Déjà en 1801, à la suite d’une campagne amère marquée par des coups bas, Thomas Jefferson avait prêté serment en affirmant qu’au delà de nos différences, nous sommes unis par des « principes partagés ». Soixante ans plus tard, alors qu’une guerre civile assombrissait l’horizon, Abraham Lincoln rappelait « les liens d’affection » qui devaient unifier le Nord libre et le Sud esclavagiste. Ni les principes ni l’affection ne suffirent à éviter la guerre, qui fut sanglante.
Deux discours inauguraux ont marqué le XXè siècle, et Barack Obama n’a pas caché qu’il les avait soigneusement étudiés. Le premier est celui de Franklin Delano Roosevelt, pendant la Grande Dépression. Sa thèse se résume à une phrase : « nous n’avons rien à craindre que la peur elle-même – une terreur sans nom, irrationnelle et sans justification, qui paralyse les efforts nécessaires à transformer le recul en une nouvelle avancée. » Ces paroles expriment l’esprit du New Deal. FDR pouvait innover parce qu’il ne s’était pas fait élire sur un programme élaboré, des promesses précises, une engagement. Roosevelt savait se servir des mots pour donner de la cohérence à diverses expériences – aux réussites comme aux échecs– qui sont devenues le New Deal, soit un esprit politique plus qu’une doctrine.
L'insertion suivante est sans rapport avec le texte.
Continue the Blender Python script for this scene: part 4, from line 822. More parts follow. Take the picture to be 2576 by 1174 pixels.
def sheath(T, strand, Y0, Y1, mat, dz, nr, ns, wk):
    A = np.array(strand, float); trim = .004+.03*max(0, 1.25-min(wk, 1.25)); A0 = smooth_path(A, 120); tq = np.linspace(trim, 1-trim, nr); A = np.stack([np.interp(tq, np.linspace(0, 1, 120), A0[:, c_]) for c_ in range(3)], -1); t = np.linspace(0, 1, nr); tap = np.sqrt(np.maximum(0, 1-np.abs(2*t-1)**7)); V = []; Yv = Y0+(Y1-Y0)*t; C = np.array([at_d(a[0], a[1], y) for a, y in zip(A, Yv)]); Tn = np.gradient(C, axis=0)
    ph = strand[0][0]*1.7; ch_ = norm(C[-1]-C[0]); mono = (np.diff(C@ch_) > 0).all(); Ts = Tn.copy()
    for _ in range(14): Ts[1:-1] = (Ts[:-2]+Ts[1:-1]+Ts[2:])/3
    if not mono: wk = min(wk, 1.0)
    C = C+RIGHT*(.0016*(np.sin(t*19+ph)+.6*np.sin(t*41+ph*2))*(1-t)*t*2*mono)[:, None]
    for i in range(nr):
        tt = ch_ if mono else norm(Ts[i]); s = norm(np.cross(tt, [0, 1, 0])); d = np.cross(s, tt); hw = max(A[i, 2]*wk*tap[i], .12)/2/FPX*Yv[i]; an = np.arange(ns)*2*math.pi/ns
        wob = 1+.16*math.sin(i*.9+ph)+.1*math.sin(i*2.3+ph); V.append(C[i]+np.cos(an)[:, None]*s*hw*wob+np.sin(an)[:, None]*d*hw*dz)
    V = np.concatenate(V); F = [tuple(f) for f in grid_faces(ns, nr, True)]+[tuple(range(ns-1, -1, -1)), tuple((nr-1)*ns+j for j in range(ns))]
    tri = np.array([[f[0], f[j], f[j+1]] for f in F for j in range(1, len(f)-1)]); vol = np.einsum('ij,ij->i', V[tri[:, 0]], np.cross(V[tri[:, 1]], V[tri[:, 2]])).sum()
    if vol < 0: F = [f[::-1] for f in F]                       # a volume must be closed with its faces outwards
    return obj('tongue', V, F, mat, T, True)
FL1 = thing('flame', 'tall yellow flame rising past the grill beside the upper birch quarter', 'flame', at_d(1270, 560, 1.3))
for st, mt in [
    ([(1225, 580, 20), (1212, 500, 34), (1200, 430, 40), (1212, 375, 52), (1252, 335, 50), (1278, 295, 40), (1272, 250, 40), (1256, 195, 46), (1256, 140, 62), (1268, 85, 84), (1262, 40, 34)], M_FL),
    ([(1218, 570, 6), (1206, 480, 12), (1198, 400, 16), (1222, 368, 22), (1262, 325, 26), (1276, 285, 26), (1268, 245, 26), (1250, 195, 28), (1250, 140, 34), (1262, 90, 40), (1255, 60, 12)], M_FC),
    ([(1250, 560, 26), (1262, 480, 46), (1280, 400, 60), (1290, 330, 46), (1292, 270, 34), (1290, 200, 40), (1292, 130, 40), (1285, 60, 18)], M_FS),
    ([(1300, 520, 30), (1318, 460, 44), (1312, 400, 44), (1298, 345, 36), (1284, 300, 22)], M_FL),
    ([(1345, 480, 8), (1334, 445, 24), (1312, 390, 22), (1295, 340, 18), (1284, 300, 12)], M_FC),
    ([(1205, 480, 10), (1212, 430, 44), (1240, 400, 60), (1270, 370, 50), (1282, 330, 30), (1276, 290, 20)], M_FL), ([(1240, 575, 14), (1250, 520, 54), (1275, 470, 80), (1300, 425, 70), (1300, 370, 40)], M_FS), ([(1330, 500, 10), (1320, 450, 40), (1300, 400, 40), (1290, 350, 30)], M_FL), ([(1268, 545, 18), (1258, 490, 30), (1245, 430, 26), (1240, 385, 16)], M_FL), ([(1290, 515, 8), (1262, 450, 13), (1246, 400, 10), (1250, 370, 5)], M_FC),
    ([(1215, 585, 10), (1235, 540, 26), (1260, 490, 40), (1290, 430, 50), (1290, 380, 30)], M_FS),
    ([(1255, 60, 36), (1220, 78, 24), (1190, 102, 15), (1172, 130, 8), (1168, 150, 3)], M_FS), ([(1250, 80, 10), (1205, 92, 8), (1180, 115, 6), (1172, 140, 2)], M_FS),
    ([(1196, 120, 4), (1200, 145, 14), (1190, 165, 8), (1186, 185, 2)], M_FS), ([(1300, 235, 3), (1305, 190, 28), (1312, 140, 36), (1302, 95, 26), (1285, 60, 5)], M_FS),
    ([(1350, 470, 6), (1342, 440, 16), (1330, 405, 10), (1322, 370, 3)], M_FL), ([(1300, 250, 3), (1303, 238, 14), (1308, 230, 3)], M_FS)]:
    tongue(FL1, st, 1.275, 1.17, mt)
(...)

La capacité de la parole inaugurale à « transformer le recul en une nouvelle avancée » fut réaffirmée par John Kennedy en 1961. Le jeune sénateur, premier catholique à entrer à la Maison blanche, prenait ses fonctions à un moment où l’Amérique doutait d’elle-même. Le mouvement des droits civiques mettait en question les rapports sociaux et la guerre froide se réchauffait à la suite du lancement du Spoutnik par les Soviétiques. Le discours inaugural de Kennedy a transformé les esprits. « Le flambeau, a-t-il déclaré, est passé à une nouvelle génération » qui, sur le plan domestique reconnaît qu’ « une société libre incapable d’aider ses pauvres sera incapable de préserver ses quelques riches », alors qu’en politique étrangère, ajoutait-il, il ne faut « jamais négocier à partir de la peur, mais ne jamais craindre de négocier ».
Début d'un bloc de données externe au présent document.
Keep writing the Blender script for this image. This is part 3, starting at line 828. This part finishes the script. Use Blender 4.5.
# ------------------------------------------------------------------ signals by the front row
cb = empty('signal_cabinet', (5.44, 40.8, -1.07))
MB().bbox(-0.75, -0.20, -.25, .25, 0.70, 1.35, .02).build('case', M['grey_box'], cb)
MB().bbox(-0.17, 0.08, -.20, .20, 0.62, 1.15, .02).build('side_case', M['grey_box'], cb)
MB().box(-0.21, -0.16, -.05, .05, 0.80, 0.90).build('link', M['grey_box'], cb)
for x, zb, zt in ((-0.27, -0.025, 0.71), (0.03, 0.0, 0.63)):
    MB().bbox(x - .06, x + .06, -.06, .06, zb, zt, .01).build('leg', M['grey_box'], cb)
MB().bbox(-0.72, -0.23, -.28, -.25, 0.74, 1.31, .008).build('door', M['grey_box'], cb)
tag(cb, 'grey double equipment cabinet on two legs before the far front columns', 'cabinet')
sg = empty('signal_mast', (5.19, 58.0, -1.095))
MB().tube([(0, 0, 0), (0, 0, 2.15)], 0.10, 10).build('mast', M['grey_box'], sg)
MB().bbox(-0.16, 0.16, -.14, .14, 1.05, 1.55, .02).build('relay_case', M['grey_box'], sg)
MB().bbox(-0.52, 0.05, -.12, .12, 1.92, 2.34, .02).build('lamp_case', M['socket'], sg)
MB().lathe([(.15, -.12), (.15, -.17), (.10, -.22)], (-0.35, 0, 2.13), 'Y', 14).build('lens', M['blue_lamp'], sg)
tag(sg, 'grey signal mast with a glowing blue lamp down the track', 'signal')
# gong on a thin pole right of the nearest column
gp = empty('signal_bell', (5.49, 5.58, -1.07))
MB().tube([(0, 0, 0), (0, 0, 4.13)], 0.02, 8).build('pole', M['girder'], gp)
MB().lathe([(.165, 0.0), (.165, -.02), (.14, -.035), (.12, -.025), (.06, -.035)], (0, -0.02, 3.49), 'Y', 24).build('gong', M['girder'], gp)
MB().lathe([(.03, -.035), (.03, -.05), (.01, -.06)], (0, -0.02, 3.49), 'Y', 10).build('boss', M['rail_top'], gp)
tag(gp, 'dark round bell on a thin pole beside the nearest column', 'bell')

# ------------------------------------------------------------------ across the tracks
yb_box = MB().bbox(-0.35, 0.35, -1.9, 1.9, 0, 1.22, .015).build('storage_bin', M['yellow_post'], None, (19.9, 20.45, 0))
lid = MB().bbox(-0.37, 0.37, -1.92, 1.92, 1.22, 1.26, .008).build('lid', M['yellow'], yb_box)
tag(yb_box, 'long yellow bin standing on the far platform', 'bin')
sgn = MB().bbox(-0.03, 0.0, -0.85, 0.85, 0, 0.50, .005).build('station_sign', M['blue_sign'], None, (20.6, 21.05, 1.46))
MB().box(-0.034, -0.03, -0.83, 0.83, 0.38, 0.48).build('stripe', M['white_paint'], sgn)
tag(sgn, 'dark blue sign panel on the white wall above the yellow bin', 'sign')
Le flambeau se transforme ensuite en « trompette », et le président adresse à la nouvelle génération cette phrase fameuse : « il ne faut pas demander ce que votre pays peut faire pour vous, mais ce que vous pouvez faire pour votre pays ».
Barack Obama s’est servi des paroles pour se faire élire. Saura-t-il les utiliser pour gouverner un pays en crise économique, qui doute de sa place un monde globalisé ? L’Amérique est devenue cynique après huit ans pendant lesquels G. Bush n’a réussi qu’à un seul projet : discréditer l’idée même du gouvernement ?
Il ne faut pas oublier qu’avant de battre le candidat républicain John McCain, Barack Obama a dû vaincre Hillary Clinton lors des primaires démocrates. Ses supporteurs de la première heure sont déçus de voir siéger dans son cabinet des anciens du gouvernement Clinton – à commencer par Hillary elle-même. Ils se souviennent du discours inaugural de Bill Clinton en 1997, qui affirmait que « l’ère du Big Government est finie ». Croient-ils la récente affirmation du nouveau président élu que « ce n’est que le gouvernement qui peut rompre le cycle vicieux qui estropie notre économie » ? Profère-t-il des paroles ou engage-t-il sa parole ? Pourquoi propose-t-il de nouvelles réductions d’impôts, en maintenant celles de Bush ? Doit-on prendre au mot la promesse de sortir bientôt de l’Irak, ou de fermer Guantanamo ?
Maître en communication, Barack Obama cherche la quadrature du cercle en évoquant « un nouvel esprit de responsabilité » manifesté par le fait que tous ses discours sont accessibles sur Internet, et que toute proposition législative, jusque dans le moindre détail, sera mise en ligne afin que le citoyen puisse faire confiance à la parole donnée par le gouvernement.
Cette nouvelle responsabilité n’incombe pas seulement au gouvernement. Il faut restaurer la responsabilité des citoyens. Selon un récent sondage CNN, 82% des Amériques disent que Barack Obama est capable de leur inspirer confiance. Le premier président noir, celui qui est le plus jeune depuis Kennedy, et celui qui doit redonner confiance à une Amérique frappée par une crise économique plus grave que celle affrontée par Roosevelt, doit montrer que les paroles portent une promesse qui ne peut se réaliser que par la remobilisation du politique.